If the Balfour Declaration gave us legal or moral obligations to the Jews in respect of Palestine, then it also gave us legal and moral obligations to the other inhabitants of that Mandated Territory. Those obligations still obtain. And if we are finally to make good Balfour’s promise to defend “the civil and religious rights of existing non-Jewish communities in Palestine”, then are we also finally to make good his promise to defend “the rights and political status enjoyed by Jews in any other country”? That status is now and increasingly no less “prejudiced”, and for the same reason.

Meanwhile, Israel needs to move to very extensive devolution to the very local level, Jewish or Arab, religious or secular, Muslim or Christian, and so forth. She needs three parliamentary chambers, each about one third of the size of the present one, with one for the ultra-Orthodox, one for the Arabs, and one for everyone else, the ultra-Orthodox and the Arab being already identified in law because of their arrangements in relation to military service.

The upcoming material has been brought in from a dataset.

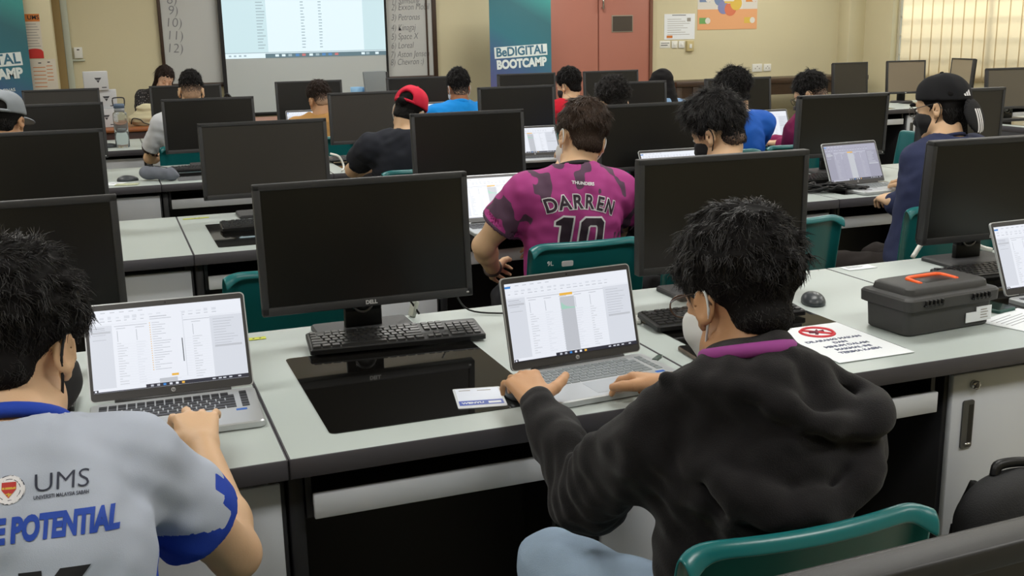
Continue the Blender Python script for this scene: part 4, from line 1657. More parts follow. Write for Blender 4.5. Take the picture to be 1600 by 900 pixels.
def loft(secs, mi=0):
    m = MB()
    n = len(secs[0])
    vs = [p for s in secs for p in s]
    fs = []
    for i in range(len(secs) - 1):
        for j in range(n):
            j2 = (j + 1) % n
            fs.append((i * n + j, i * n + j2, (i + 1) * n + j2, (i + 1) * n + j))
    fs.append(tuple(range(n - 1, -1, -1)))
    fs.append(tuple((len(secs) - 1) * n + j for j in range(n)))
    return m.add(vs, fs, mi, True)


loft([sect(W2 - 0.012, D2 - 0.012, 0), sect(W2 - 0.008, D2 - 0.008, 0.004), sect(W2 - 0.004, D2 - 0.004, 0.075), sect(W2 - 0.004, D2 - 0.004, 0.078)]).build('body', M_tool, tb, sharp=40)
lid = loft([sect(W2 + 0.001, D2 + 0.001, 0.066), sect(W2 + 0.007, D2 + 0.007, 0.069), sect(W2 + 0.008, D2 + 0.008, 0.094), sect(W2 + 0.004, D2 + 0.004, 0.099), sect(W2 - 0.008, D2 - 0.008, 0.1005),
            sect(W2 - 0.012, D2 - 0.012, 0.103), sect(W2 - 0.015, D2 - 0.015, 0.117), sect(W2 - 0.02, D2 - 0.02, 0.121)]).build('lid', M_tool, tb, sharp=40)
for cx, sx in ((-0.075, 0.034), (0.085, 0.034)):
    l = MB()
    l.rbox((cx - sx, -D2 - 0.013, 0.078), (cx + sx, -D2 - 0.006, 0.083), 0.002)
    for k in range(5):
        l.rbox((cx - sx + 0.004 + k * 0.0132, -D2 - 0.014, 0.077), (cx - sx + 0.011 + k * 0.0132, -D2 - 0.004, 0.094), 0.002)
    l.build('latch', M_black, tb)
hb = MB()
hb.tube(catmull([(-0.062, -0.030, 0.119), (-0.061, 0.0, 0.1205), (-0.052, 0.026, 0.1215), (0.0, 0.029, 0.122), (0.052, 0.026, 0.1215), (0.061, 0.0, 0.1205), (0.062, -0.030, 0.119)], 5), 0.0062, 10)
hb.build('handle', M_orange, tb)
MB().rbox((-0.045, -0.03, 0.120), (0.045, 0.02, 0.1215), 0.002).build('handle_recess', M_black, lid)
lb = MB()
lb.box((0.085, -D2 + 0.0028, 0.014), (W2 - 0.012, -D2 + 0.0045, 0.052))
lb.box((0.05, -D2 + 0.0028, 0.014), (0.0852, -D2 + 0.0045, 0.040))
for k in range(4):
    lb.box((0.10, -D2 + 0.002, 0.022 + k * 0.007), (0.125 - 0.004 * (k % 2), -D2 + 0.003, 0.024 + k * 0.007), 1)
lb.build('label_sticker', [M_paper, M_gt], tb)

# no-littering style sign sheet in a sleeve on the glass panel
a = [atz(1222, 517, 0.7525), atz(1300, 564, 0.7525), atz(1410, 548, 0.7525), atz(1312, 508, 0.7525)]
sx_ = np.array(a)
c_ = sx_.mean(0)
ux = (sx_[2] - sx_[1])[:2]
ang = math.atan2(ux[1], ux[0])
sg = thing('sign_sheet', 'white sign sheet with a red prohibition circle lying on the black glass panel', 'sign', (c_[0], c_[1], 0.7515), ang)
hw_, hh_ = 0.107, 0.148
MB().box((-hw_, -hh_, 0), (hw_, hh_, 0.0012)).build('sheet', M_paper, sg)
g = MB()
g.tube([(0.042 * math.cos(t_) , 0.085 + 0.042 * math.sin(t_), 0.0014) for t_ in np.linspace(0, 2 * PI, 33)], 0.0045, 4, 0, False)
g.tube([(-0.03, 0.115, 0.0016), (0.03, 0.055, 0.0016)], 0.004, 4, 0)
g.tube([(-0.02, 0.092, 0.0015), (0.0, 0.084, 0.0015), (0.02, 0.088, 0.0015)], 0.005, 4, 1)
g.tube([(-0.012, 0.07, 0.0015), (0.004, 0.088, 0.0015), (0.010, 0.102, 0.0015)], 0.004, 4, 1)
Tz = Matrix.Translation((0, 0, 0.0014))
for s, y in (('DILARANG MAKAN', 0.018), ('DAN', -0.008), ('MINUM DALAM', -0.034), ('MAKMAL INI', -0.06), ('TERIMA KASIH', -0.086)):
    g.text(s, 0.0185, Tz @ Matrix.Translation((0, y, 0)), 2, 0.0004)
g.build('print', [mat('sign_red', rgb(206, 52, 62), 0.6), mat('sign_maroon', rgb(120, 40, 60), 0.6), mat('sign_ink', rgb(92, 98, 122), 0.7)], sg)


def phone(label, x, y, rz, m_edge, m_face):
    t = thing('smartphone', label, 'phone', (x, y, 0.7515), rz)
    MB().rprism(-0.037, -0.077, 0.037, 0.077, 0, 0.0085, 0.010, 5, chamfer=0.002).build('case', m_edge, t)
    MB().rprism(-0.034, -0.074, 0.034, 0.074, 0.0083, 0.0089, 0.008, 5).build('screen', m_face, t)
    return t


phone('black phone lying on the black glass panel beside the front student\'s mask', 1.285, 2.14, R(-4), mat('bronze_edge', rgb(92, 78, 66), 0.35, metal=0.6), M_scr)
phone('phone in a dark green case lying between the toolbox and the right hand laptop', 2.222, 2.235, R(8), mat('green_case', rgb(42, 82, 74), 0.45), mat('green_black_screen', rgb(24, 44, 42), 0.15))

# small dongles, note strips, papers
t = thing('usb_stick', 'small white usb dongle beside the black keyboard behind the front laptop', 'usb dongle', (1.288, 2.50, 0.7505), R(-30))
MB().rbox((-0.014, -0.035, 0), (0.014, 0.02, 0.011), 0.003).build('body', mat('pearl_plastic', rgb(206, 208, 204), 0.35), t)
MB().rbox((-0.013, 0.02, 0.001), (0.013, 0.048, 0.010), 0.003).build('cap', mat('grey_cap_plastic', rgb(150, 156, 150), 0.45), t)
t = thing('usb_stick', 'small dark green usb dongle standing off the laptop of the front student', 'usb dongle', (1.155, 2.135, 0.7605), R(-50))
MB().rbox((-0.006, -0.02, 0), (0.006, 0.016, 0.008), 0.002).build('body', mat('dark_green_plastic', rgb(56, 74, 66), 0.4), t)
MB().box((-0.004, 0.016, 0.002), (0.004, 0.024, 0.006)).build('plug', M_chrome, t)
M_yel = mat('yellow_green_strip', rgb(190, 196, 60), 0.6)


def strip(label, x, y, rz, w=0.055):
    t = thing('label_strip', label, 'label', (x, y, 0.7503), rz, 'yellow label strips')
    MB().box((-w / 2, -0.012, 0), (w / 2, 0.012, 0.0008)).build('tape', M_yel, t)
    m = MB()
    for dx in (-0.004, 0.013):
        m.disc(Matrix.Translation((dx, 0, 0.0008)), 0.003, 10)
    m.build('marks', M_ink, t)


strip('yellow label strip on the near desk edge left of the logo monitor', 0.312, 2.755, R(-2))
strip('yellow label strip at the back edge of the empty second row desk', 0.335, 4.83, R(2), 0.11)


def sheet(label, x, y, rz, w, h, texts=(), z=0.7505, name='paper_sheet'):
    t = thing(name, label, 'paper', (x, y, z), rz)
    MB().box((-w / 2, -h / 2, 0), (w / 2, h / 2, 0.001)).build('sheet', M_paper, t)
    g = MB()
    for k in range(5):
        g.box((-w * 0.38, h * (0.34 - k * 0.09), 0.001), (w * (0.1 + 0.06 * (k * 3 % 4)), h * (0.355 - k * 0.09), 0.0013))
    for (s, sz, px, py) in texts:
        g.text(s, sz, Matrix.Translation((px, py, 0.001)), 0, 0.0006)
    g.build('print', mat('pale_print', rgb(128, 132, 140), 0.7), t)
    return t


sheet('printed white sheet lying under the phone right of the toolbox', 2.21, 2.075, R(18), 0.21, 0.15, (('PT', 0.03, 0.05, -0.04),))
sheet('blank white slip at the back edge of the desk beside the teal chair', 2.235, 2.785, R(0), 0.11, 0.05)
sheet('white folded paper left of the dark mouse in the third row', 0.015, 6.25, R(-30), 0.10, 0.12)
M_note = mat('pale_green_banknote', rgb(176, 180, 150), 0.7, var=0.15, vscale=60)
t = thing('banknote', 'pale folded banknote lying in front of the dark mouse in the third row', 'banknote', (0.085, 6.175, 0.7505), R(-12))
MB().rbox((-0.06, -0.035, 0), (0.06, 0.035, 0.004), 0.0015).build('note', M_note, t)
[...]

All legislation would require the approval of all three chambers. Each chamber would elect a Co-President, all three of whom would have to approve all legislation and senior appointments, as well as performing ceremonial duties. Each chamber would be guaranteed a Minister in each department and at least a quarter of Cabinet posts.

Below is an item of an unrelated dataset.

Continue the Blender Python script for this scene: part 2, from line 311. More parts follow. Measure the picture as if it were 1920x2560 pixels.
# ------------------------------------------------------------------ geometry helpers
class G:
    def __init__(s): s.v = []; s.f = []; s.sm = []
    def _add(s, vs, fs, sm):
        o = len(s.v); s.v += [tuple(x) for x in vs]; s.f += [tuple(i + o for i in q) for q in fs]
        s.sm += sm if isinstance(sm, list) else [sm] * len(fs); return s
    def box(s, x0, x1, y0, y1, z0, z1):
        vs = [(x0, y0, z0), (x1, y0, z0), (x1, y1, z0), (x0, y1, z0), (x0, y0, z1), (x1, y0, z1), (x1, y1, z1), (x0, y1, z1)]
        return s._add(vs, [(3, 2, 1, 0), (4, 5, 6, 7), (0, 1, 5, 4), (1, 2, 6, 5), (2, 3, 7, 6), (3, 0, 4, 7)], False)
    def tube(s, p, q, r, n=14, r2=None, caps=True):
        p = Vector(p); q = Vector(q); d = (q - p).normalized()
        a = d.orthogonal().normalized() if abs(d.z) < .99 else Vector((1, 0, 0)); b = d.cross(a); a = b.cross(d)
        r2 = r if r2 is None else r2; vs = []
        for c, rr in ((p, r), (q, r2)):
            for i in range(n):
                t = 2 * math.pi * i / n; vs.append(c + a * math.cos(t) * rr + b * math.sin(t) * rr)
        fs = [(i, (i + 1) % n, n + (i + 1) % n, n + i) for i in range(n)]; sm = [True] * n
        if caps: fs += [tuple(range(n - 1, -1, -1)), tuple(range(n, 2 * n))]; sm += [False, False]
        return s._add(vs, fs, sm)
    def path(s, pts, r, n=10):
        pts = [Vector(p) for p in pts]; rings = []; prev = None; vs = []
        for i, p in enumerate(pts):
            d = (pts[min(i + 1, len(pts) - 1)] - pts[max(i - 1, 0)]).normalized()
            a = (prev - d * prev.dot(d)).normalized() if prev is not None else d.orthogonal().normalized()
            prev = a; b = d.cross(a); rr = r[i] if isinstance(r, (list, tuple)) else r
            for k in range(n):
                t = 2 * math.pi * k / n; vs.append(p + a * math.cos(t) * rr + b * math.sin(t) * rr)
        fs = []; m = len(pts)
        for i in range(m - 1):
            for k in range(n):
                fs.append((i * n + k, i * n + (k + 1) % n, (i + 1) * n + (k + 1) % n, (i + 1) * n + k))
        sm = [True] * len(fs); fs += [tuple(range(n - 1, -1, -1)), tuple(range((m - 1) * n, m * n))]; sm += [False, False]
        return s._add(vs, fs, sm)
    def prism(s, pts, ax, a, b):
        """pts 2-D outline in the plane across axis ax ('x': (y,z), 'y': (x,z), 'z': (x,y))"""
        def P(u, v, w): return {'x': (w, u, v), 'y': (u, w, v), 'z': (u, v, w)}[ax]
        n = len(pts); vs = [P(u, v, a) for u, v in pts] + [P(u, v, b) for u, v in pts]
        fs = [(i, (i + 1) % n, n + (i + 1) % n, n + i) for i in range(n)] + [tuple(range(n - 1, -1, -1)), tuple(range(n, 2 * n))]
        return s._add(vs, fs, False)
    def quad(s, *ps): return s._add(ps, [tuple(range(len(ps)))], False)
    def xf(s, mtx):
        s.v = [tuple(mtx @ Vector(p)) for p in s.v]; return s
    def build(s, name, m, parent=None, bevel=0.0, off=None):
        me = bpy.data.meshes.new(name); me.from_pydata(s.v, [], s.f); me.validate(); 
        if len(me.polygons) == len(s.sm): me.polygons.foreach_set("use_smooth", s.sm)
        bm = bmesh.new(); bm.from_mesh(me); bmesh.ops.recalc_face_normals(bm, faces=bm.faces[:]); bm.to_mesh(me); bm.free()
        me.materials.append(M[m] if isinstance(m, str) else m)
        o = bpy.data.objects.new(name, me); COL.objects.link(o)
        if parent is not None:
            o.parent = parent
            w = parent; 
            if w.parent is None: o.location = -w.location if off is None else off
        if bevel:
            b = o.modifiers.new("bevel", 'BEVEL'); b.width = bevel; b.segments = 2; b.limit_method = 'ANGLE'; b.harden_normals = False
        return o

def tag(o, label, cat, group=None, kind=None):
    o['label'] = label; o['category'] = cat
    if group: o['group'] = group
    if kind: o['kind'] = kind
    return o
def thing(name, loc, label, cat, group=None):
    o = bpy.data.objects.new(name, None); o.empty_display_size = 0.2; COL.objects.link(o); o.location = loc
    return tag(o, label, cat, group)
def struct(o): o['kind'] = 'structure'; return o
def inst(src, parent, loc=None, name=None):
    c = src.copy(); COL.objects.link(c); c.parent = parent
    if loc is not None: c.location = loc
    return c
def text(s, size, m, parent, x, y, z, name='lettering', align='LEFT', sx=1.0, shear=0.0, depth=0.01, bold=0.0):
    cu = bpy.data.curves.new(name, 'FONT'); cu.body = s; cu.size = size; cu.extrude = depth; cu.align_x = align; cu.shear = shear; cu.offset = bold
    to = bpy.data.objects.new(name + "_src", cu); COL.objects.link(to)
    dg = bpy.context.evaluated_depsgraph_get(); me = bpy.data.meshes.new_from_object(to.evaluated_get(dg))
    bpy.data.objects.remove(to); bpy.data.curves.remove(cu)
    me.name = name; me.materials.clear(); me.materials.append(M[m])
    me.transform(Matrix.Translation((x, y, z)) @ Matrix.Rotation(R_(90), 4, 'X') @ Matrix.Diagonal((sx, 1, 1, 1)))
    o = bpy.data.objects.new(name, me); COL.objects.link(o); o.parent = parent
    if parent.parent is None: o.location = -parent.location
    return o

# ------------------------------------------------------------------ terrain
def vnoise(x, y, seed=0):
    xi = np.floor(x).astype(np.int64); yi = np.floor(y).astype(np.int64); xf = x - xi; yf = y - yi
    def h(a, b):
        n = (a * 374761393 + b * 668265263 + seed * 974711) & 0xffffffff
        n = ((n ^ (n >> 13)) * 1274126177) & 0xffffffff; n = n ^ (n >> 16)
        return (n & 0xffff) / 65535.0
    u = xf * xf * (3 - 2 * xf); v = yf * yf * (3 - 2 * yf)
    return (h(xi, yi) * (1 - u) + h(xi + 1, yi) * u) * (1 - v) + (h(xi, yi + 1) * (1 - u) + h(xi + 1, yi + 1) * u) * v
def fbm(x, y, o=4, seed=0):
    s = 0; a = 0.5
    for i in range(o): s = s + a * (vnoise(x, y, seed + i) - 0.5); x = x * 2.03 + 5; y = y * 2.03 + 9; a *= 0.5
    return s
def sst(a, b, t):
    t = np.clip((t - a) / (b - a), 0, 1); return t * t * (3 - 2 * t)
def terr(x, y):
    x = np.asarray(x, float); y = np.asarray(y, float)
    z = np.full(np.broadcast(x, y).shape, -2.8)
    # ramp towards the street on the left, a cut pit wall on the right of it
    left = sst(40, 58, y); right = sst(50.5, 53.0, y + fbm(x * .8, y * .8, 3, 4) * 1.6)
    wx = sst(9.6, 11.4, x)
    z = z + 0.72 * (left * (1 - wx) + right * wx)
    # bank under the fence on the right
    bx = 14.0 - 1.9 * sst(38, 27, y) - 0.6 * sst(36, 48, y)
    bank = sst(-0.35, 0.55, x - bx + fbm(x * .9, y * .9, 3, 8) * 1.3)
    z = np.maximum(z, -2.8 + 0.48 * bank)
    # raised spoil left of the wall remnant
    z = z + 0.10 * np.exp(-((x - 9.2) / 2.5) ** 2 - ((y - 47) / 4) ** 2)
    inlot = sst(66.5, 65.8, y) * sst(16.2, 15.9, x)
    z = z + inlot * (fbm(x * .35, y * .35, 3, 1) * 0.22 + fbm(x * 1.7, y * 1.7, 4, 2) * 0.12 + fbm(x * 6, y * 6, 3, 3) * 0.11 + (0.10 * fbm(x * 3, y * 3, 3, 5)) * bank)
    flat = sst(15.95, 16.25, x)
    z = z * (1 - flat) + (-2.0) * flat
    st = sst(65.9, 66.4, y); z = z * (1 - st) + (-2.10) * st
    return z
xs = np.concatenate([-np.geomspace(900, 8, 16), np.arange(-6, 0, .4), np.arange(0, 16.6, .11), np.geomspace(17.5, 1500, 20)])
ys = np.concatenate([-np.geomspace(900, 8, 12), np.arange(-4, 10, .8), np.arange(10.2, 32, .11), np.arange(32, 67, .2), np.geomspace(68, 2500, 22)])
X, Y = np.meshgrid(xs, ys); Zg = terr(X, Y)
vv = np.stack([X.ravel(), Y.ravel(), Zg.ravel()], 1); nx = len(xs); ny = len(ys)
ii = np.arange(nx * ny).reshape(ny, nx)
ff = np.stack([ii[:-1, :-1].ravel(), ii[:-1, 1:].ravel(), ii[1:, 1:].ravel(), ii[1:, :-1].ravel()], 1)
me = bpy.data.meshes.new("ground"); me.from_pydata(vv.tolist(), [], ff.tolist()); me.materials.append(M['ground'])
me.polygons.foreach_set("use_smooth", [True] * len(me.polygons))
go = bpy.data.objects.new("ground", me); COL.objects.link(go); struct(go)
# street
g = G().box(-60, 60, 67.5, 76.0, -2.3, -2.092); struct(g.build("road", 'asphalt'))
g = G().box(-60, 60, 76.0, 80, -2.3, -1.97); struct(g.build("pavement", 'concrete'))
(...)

Yiddish would be recognised as an official language, the quid pro quo for recognising all the many currently unrecognised villages in the Galilee and the Negev. The major festivals of Judaism, Islam and Christianity would all be public holidays, perhaps, in this post-Zionist dispensation, the only public holidays. The Arab chamber would include the head of each of the main Christian communities or his nominee, being an Israeli citizen.

The alliance necessary to pull this off would take an awful lot of effort. But two peoples facing nothing less than denaturalisation could very well be prepared to make that amount of effort. The other lot should have had more children, or bothered to move there from places like London and New York. But they did not.